**Work to do:** Transcribe all of the data exactly. Omit the pictures.

**Data:**
[START]
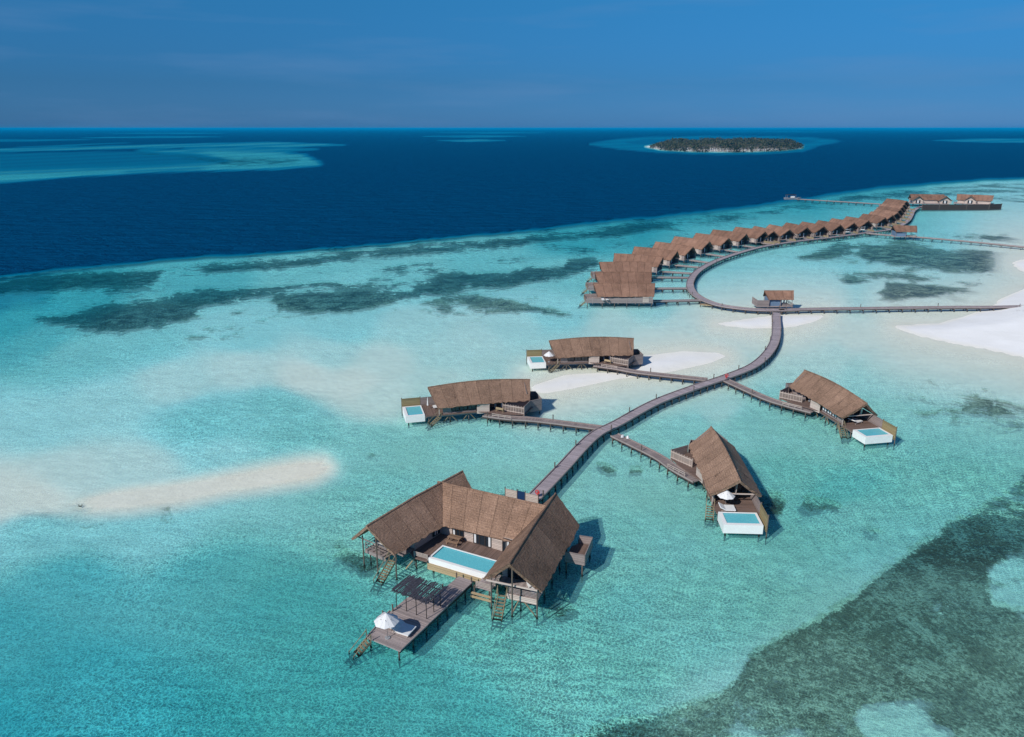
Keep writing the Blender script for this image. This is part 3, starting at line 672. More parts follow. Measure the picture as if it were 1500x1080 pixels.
# ------------------------------------------------------------------ the four pool villas
def pool_villa():
    r = thing('pool_villa', '', 'villa', (0, 0, 0))
    f = MB(); f.prism([(-2.25, -2.6), (-2.25, 2.9), (7.0, 2.95), (12.0, 5.4), (14.9, 6.4), (17.6, 3.0), (17.6, -2.6)], 1.5, 1.66, math.pi / 2); f.build('deck', M['deck_dark'], r)
    b = MB()
    for y in (-2.45, 0, 2.6): b.box(-2.2, 17.4, y - .08, y + .08, 1.2, 1.49)
    b.build('floor_beams', M['grey'], r)
    n = 10
    ridge = [(-1.3 + 19 * i / n, 0, 6.0 + .55 * math.sin(math.pi * i / n) - .1 * i / n) for i in range(n + 1)]
    eL = [(0 + 16.7 * i / n, 3.5, 3.1 + .15 * math.sin(math.pi * i / n)) for i in range(n + 1)]; eR = [(x, -y, z) for x, y, z in eL]
    thatch_roof('roof', ridge, eL, eR, r, mid=.12)
    for xa, xb in ((.9, 2.4), (12.2, 16.6)): w_ = MB(); w_.wall((xa, 2.6), (xb, 2.6), 1.66, 3.5); w_.build('wall', M['grey'], r)
    w_ = MB(); w_.wall((2.4, 2.55), (6.9, 2.55), 1.66, 2.0); w_.wall((2.4, 2.55), (6.9, 2.55), 3.15, 3.5); w_.build('wall', M['grey'], r)
    w_ = MB(); w_.wall((3.2, -2.6), (16.6, -2.6), 1.66, 3.5); w_.wall((16.6, -2.6), (16.6, 2.6), 1.66, 3.5); w_.build('wall', M['grey'], r)
    w_ = MB(); w_.prism([(3.2, -2.5), (3.3, -2.5), (3.3, 2.5), (3.2, 2.5)], 1.66, 3.5)
    for yy in range(-22, 22, 2):
        y = yy / 10; w_.box(3.2, 3.3, y, y + .2, 3.5, min(5.6, 3.45 + (3.4 - max(abs(y), abs(y + .2))) * .78))
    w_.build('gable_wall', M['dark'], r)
    w_ = MB()
    for yy in range(-24, 24, 2):
        y = yy / 10; w_.box(16.4, 16.5, y, y + .2, 3.5, min(5.6, 3.4 + (3.4 - max(abs(y), abs(y + .2))) * .78))
    w_.build('gable_wall', M['grey'], r)
    window(r, (3.19, -1.6), (3.19, 1.6), 1.72, 3.6, .05, 3, None, name='glass_door')
    for x in (2.5, 4.0, 5.5): window(r, (x + 1.35, 2.55), (x, 2.55), 2.02, 3.12, -.06, 2)
    w_ = MB(); w_.wall((7.0, 2.98), (9.2, 3.5), 1.3, 3.35, .08, 3.1); w_.build('angled_wall', M['pale'], r)
    w_ = MB(); w_.wall((9.0, 2.0), (12.2, 2.0), 1.66, 3.5); w_.build('wall', M['dark'], r)
    window(r, (12.0, 2.05), (9.2, 2.05), 1.7, 3.3, -.07, 4, [(.0, .12), (.45, .55)], name='glass_door')
    for x, y in ((.2, 3.0), (.2, -3.0)):
        p = MB(); p.bar((x, y, 1.6), (x, y, 3.2), .14); p.build('post', M['pale'], r)
    p = MB(); p.bar((2.6, -.6, 1.66), (2.6, -.6, 5.7), .16); p.build('post', M['pale'], r)
    p = MB(); p.bar((.1, -3.0, 3.3), (.1, 3.0, 3.3), .12, .16); p.bar((.1, 0, 3.3), (-.4, 0, 5.9), .12); p.build('tie_beam', M['pale'], r)
    for y in (-1, 1):
        p = MB()
        for k in range(3): x = -.6 + 0.2 * k; 
        p.bar((-.55, y * .1, 5.5), (.3, y * 3.3, 2.95), .08, .1); p.build('barge_rafter', M['grey'], r)
    pool_shell(r, -5.7, -2.3, -2.3, 2.7, .62, 1.85, .35, 1.74, (.5, .22, .3, .5))
    s = MB(); s.wall((-5.75, -2.68), (-2.4, -2.68), .95, 3.25, .08); s.build('reed_screen', M['olive'], r)
    s = MB(); s.wall((-2.35, -2.68), (3.1, -2.68), 1.2, 3.2, .08); s.build('timber_screen', M['grey'], r)
    for x in (-5.75, -2.38, .3):
        p = MB(); p.bar((x, -2.78, -1.5), (x, -2.78, 3.4), .15, .15, 7); p.build('screen_post', M['pile'], r)
    stairs(r, (.3, 3.2, 1.6), (-2.3, 3.75, -.5), .95)
    # bathing court at the far end
    s = MB(); s.wall((16.75, 3.4), (19.2, 2.6), .7, 3.0); s.wall((19.2, 2.6), (19.2, -1.6), .7, 2.9); s.wall((16.75, -2.2), (19.2, -1.6), .7, 2.9); s.build('court_wall', M['grey'], r)
    s = MB(); s.prism([(16.7, -2.1), (19.1, -1.5), (19.1, 2.5), (16.7, 3.2)], 1.0, 1.16); s.build('court_deck', M['deck_dark'], r)
    # entry court with slatted fences
    s = MB(); q0, q1 = Vector((11.6, 3.7)), Vector((14.8, 6.35))
    for k in range(26): q = q0.lerp(q1, (k + .5) / 26); s.bar((q.x, q.y, 1.7), (q.x, q.y, 2.95), .105, .04)
    for z in (1.85, 2.8): s.bar((11.6, 3.76, z), (14.8, 6.41, z), .05, .1)
    for k in range(9):
        q = Vector((11.6, 3.7)).lerp(Vector((14.8, 6.35)), k / 8); s.bar((q.x, q.y, 1.4), (q.x, q.y, 3.1), .1)
    s.build('entry_fence', M['pale'], r)
    s = MB(); s.wall((14.85, 6.3), (16.75, 3.5), 1.5, 3.1, .06); s.bar((14.85, 6.3, .6), (14.85, 6.3, 3.2), .12); s.build('entry_fence', M['grey'], r)
    railing(r, (9.3, 5.15), (12.2, 7.2), 1.22, .7, 2, 'pale')
    for x in (-1.6, 2.2, 5.6, 9.0, 12.4, 15.8):
        for y in (-2.4, 2.5):
            pile(r, x, y, 1.5, .2)
    for x, y in ((11.2, 4.6), (13.3, 5.5), (14.7, 6.1), (18.9, -1.3), (18.9, 2.3), (-5.2, -2.0), (-5.2, 2.3)):
        pile(r, x, y, 1.4 if x > 0 else .5, .2)
    for x in (2.2, 5.6, 9.0, 12.4):
        br = MB(); br.bar((x, 2.62, 1.45), (x + 1.3, 2.62, .05), .1); br.bar((x, 2.55, 1.45), (x - 1.2, 2.55, .05), .1); br.build('brace', M['stair'], r)
    return r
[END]
**Answer below:**
Keep writing the Blender script for this image. This is part 3, starting at line 672. More parts follow. Measure the picture as if it were 1500x1080 pixels.
# ------------------------------------------------------------------ the four pool villas
def pool_villa():
    r = thing('pool_villa', '', 'villa', (0, 0, 0))
    f = MB(); f.prism([(-2.25, -2.6), (-2.25, 2.9), (7.0, 2.95), (12.0, 5.4), (14.9, 6.4), (17.6, 3.0), (17.6, -2.6)], 1.5, 1.66, math.pi / 2); f.build('deck', M['deck_dark'], r)
    b = MB()
    for y in (-2.45, 0, 2.6): b.box(-2.2, 17.4, y - .08, y + .08, 1.2, 1.49)
    b.build('floor_beams', M['grey'], r)
    n = 10
    ridge = [(-1.3 + 19 * i / n, 0, 6.0 + .55 * math.sin(math.pi * i / n) - .1 * i / n) for i in range(n + 1)]
    eL = [(0 + 16.7 * i / n, 3.5, 3.1 + .15 * math.sin(math.pi * i / n)) for i in range(n + 1)]; eR = [(x, -y, z) for x, y, z in eL]
    thatch_roof('roof', ridge, eL, eR, r, mid=.12)
    for xa, xb in ((.9, 2.4), (12.2, 16.6)): w_ = MB(); w_.wall((xa, 2.6), (xb, 2.6), 1.66, 3.5); w_.build('wall', M['grey'], r)
    w_ = MB(); w_.wall((2.4, 2.55), (6.9, 2.55), 1.66, 2.0); w_.wall((2.4, 2.55), (6.9, 2.55), 3.15, 3.5); w_.build('wall', M['grey'], r)
    w_ = MB(); w_.wall((3.2, -2.6), (16.6, -2.6), 1.66, 3.5); w_.wall((16.6, -2.6), (16.6, 2.6), 1.66, 3.5); w_.build('wall', M['grey'], r)
    w_ = MB(); w_.prism([(3.2, -2.5), (3.3, -2.5), (3.3, 2.5), (3.2, 2.5)], 1.66, 3.5)
    for yy in range(-22, 22, 2):
        y = yy / 10; w_.box(3.2, 3.3, y, y + .2, 3.5, min(5.6, 3.45 + (3.4 - max(abs(y), abs(y + .2))) * .78))
    w_.build('gable_wall', M['dark'], r)
    w_ = MB()
    for yy in range(-24, 24, 2):
        y = yy / 10; w_.box(16.4, 16.5, y, y + .2, 3.5, min(5.6, 3.4 + (3.4 - max(abs(y), abs(y + .2))) * .78))
    w_.build('gable_wall', M['grey'], r)
    window(r, (3.19, -1.6), (3.19, 1.6), 1.72, 3.6, .05, 3, None, name='glass_door')
    for x in (2.5, 4.0, 5.5): window(r, (x + 1.35, 2.55), (x, 2.55), 2.02, 3.12, -.06, 2)
    w_ = MB(); w_.wall((7.0, 2.98), (9.2, 3.5), 1.3, 3.35, .08, 3.1); w_.build('angled_wall', M['pale'], r)
    w_ = MB(); w_.wall((9.0, 2.0), (12.2, 2.0), 1.66, 3.5); w_.build('wall', M['dark'], r)
    window(r, (12.0, 2.05), (9.2, 2.05), 1.7, 3.3, -.07, 4, [(.0, .12), (.45, .55)], name='glass_door')
    for x, y in ((.2, 3.0), (.2, -3.0)):
        p = MB(); p.bar((x, y, 1.6), (x, y, 3.2), .14); p.build('post', M['pale'], r)
    p = MB(); p.bar((2.6, -.6, 1.66), (2.6, -.6, 5.7), .16); p.build('post', M['pale'], r)
    p = MB(); p.bar((.1, -3.0, 3.3), (.1, 3.0, 3.3), .12, .16); p.bar((.1, 0, 3.3), (-.4, 0, 5.9), .12); p.build('tie_beam', M['pale'], r)
    for y in (-1, 1):
        p = MB()
        for k in range(3): x = -.6 + 0.2 * k; 
        p.bar((-.55, y * .1, 5.5), (.3, y * 3.3, 2.95), .08, .1); p.build('barge_rafter', M['grey'], r)
    pool_shell(r, -5.7, -2.3, -2.3, 2.7, .62, 1.85, .35, 1.74, (.5, .22, .3, .5))
    s = MB(); s.wall((-5.75, -2.68), (-2.4, -2.68), .95, 3.25, .08); s.build('reed_screen', M['olive'], r)
    s = MB(); s.wall((-2.35, -2.68), (3.1, -2.68), 1.2, 3.2, .08); s.build('timber_screen', M['grey'], r)
    for x in (-5.75, -2.38, .3):
        p = MB(); p.bar((x, -2.78, -1.5), (x, -2.78, 3.4), .15, .15, 7); p.build('screen_post', M['pile'], r)
    stairs(r, (.3, 3.2, 1.6), (-2.3, 3.75, -.5), .95)
    # bathing court at the far end
    s = MB(); s.wall((16.75, 3.4), (19.2, 2.6), .7, 3.0); s.wall((19.2, 2.6), (19.2, -1.6), .7, 2.9); s.wall((16.75, -2.2), (19.2, -1.6), .7, 2.9); s.build('court_wall', M['grey'], r)
    s = MB(); s.prism([(16.7, -2.1), (19.1, -1.5), (19.1, 2.5), (16.7, 3.2)], 1.0, 1.16); s.build('court_deck', M['deck_dark'], r)
    # entry court with slatted fences
    s = MB(); q0, q1 = Vector((11.6, 3.7)), Vector((14.8, 6.35))
    for k in range(26): q = q0.lerp(q1, (k + .5) / 26); s.bar((q.x, q.y, 1.7), (q.x, q.y, 2.95), .105, .04)
    for z in (1.85, 2.8): s.bar((11.6, 3.76, z), (14.8, 6.41, z), .05, .1)
    for k in range(9):
        q = Vector((11.6, 3.7)).lerp(Vector((14.8, 6.35)), k / 8); s.bar((q.x, q.y, 1.4), (q.x, q.y, 3.1), .1)
    s.build('entry_fence', M['pale'], r)
    s = MB(); s.wall((14.85, 6.3), (16.75, 3.5), 1.5, 3.1, .06); s.bar((14.85, 6.3, .6), (14.85, 6.3, 3.2), .12); s.build('entry_fence', M['grey'], r)
    railing(r, (9.3, 5.15), (12.2, 7.2), 1.22, .7, 2, 'pale')
    for x in (-1.6, 2.2, 5.6, 9.0, 12.4, 15.8):
        for y in (-2.4, 2.5):
            pile(r, x, y, 1.5, .2)
    for x, y in ((11.2, 4.6), (13.3, 5.5), (14.7, 6.1), (18.9, -1.3), (18.9, 2.3), (-5.2, -2.0), (-5.2, 2.3)):
        pile(r, x, y, 1.4 if x > 0 else .5, .2)
    for x in (2.2, 5.6, 9.0, 12.4):
        br = MB(); br.bar((x, 2.62, 1.45), (x + 1.3, 2.62, .05), .1); br.bar((x, 2.55, 1.45), (x - 1.2, 2.55, .05), .1); br.build('brace', M['stair'], r)
    return r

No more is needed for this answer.